2012-07-29

Hi, Kevin, Meet Kevin


At a party, I was chatting to a guy who I had been introduced to earlier in the evening. After a while, I realized I didn’t remember who he was, so I said, “I’m sorry, remind me your name.”
“It’s Kevin,” he said.
“Oh, that’s funny becau…” I said.
“Your name is Kevin, too,” he interrupted, adding a bit irritatedly, “I know. I mean, I wouldn’t forget someone who has the same name as me.”
Sure, it would seem that I should more easily remember the name of a fellow Kevin, but it’s quite the opposite actually. I am blind to Kevins. I can’t pinpoint why, but if there’s another Kevin in the world, chances are I’m not going to remember what to call him. Some examples:
  • I saw a bit of The Wonder Years recently, a show I watched a bunch as a kid, and was surprised to discover that Fred Savage’s character is named Kevin.
  • I couldn’t remember the name of an old friend’s husband, so I checked Facebook and… yup, Kevin.
  • More than a dozen episodes into the 11th season of Big Brother, I commented to my viewing buddy that I knew the names of all of the reality contestants except for “that one guy”. We both laughed when, later in the episode, it captioned his diary room session with “Kevin”. 
  • At pub trivia, I was able to name all of the Backstreet Boys… except for Kevin.
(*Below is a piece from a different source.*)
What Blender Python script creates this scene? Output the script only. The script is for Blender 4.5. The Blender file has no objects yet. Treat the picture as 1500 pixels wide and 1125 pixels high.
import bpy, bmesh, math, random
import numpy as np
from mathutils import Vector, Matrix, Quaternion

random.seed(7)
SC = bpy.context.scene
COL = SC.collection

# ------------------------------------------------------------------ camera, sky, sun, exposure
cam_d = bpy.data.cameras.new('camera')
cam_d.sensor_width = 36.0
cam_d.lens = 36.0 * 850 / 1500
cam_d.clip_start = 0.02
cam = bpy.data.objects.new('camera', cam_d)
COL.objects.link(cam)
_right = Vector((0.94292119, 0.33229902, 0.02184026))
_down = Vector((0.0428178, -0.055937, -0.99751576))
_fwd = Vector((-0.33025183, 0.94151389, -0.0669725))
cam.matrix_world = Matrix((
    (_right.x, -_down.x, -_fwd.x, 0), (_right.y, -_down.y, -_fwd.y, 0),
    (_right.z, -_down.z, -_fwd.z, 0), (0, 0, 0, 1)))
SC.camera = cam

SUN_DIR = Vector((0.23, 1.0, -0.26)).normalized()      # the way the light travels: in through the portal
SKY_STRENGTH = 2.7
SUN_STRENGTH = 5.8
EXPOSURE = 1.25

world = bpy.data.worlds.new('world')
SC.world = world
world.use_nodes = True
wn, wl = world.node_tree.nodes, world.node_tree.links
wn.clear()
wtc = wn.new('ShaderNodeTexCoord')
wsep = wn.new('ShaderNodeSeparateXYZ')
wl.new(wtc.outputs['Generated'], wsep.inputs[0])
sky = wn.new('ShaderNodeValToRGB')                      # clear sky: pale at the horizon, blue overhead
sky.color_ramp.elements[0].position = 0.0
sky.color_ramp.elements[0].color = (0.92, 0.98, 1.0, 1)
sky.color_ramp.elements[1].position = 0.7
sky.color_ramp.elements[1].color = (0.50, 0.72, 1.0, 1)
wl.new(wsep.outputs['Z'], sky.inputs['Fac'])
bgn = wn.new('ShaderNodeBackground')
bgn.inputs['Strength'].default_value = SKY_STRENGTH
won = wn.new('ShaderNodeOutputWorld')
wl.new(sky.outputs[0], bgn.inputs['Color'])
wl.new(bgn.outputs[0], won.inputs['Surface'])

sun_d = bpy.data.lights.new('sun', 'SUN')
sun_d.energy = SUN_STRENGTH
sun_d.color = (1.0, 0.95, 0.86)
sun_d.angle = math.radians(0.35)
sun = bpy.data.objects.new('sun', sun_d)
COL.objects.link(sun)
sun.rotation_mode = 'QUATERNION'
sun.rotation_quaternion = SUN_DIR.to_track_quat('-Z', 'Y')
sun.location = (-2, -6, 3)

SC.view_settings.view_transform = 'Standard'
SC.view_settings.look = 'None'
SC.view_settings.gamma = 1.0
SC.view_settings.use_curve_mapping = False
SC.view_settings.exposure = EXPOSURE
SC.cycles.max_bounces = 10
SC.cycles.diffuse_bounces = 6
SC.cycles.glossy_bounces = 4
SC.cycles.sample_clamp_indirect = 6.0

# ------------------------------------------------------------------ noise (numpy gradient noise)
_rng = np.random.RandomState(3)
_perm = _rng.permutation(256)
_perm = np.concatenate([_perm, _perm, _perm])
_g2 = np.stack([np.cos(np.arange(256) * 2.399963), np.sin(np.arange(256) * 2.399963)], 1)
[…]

On another night, our team had to name the bird from the movieUp. I could recall that it is a boy’s name, as that was supposed to be funny since the bird turned out to be a mother, but I couldn’t recall that the bird’s name is Kevin.
  • In a higher stakes game, I participated in a 90s trivia local access television game show. My partner and I got all but two questions correct, one of which asked us to give the name of Screech’s robot. It was… well, you get it.
I don’t have a solid explanation for this phenomenon. Perhaps it’s some narcissistic trait where I subconsciously refuse to acknowledge Kevins that aren’t myself. Or perhaps it’s just because all other Kevins are irrelevant in comparison. Name one better Kevin. Name one better Kevin! See, you can’t. Forget the rest… I do.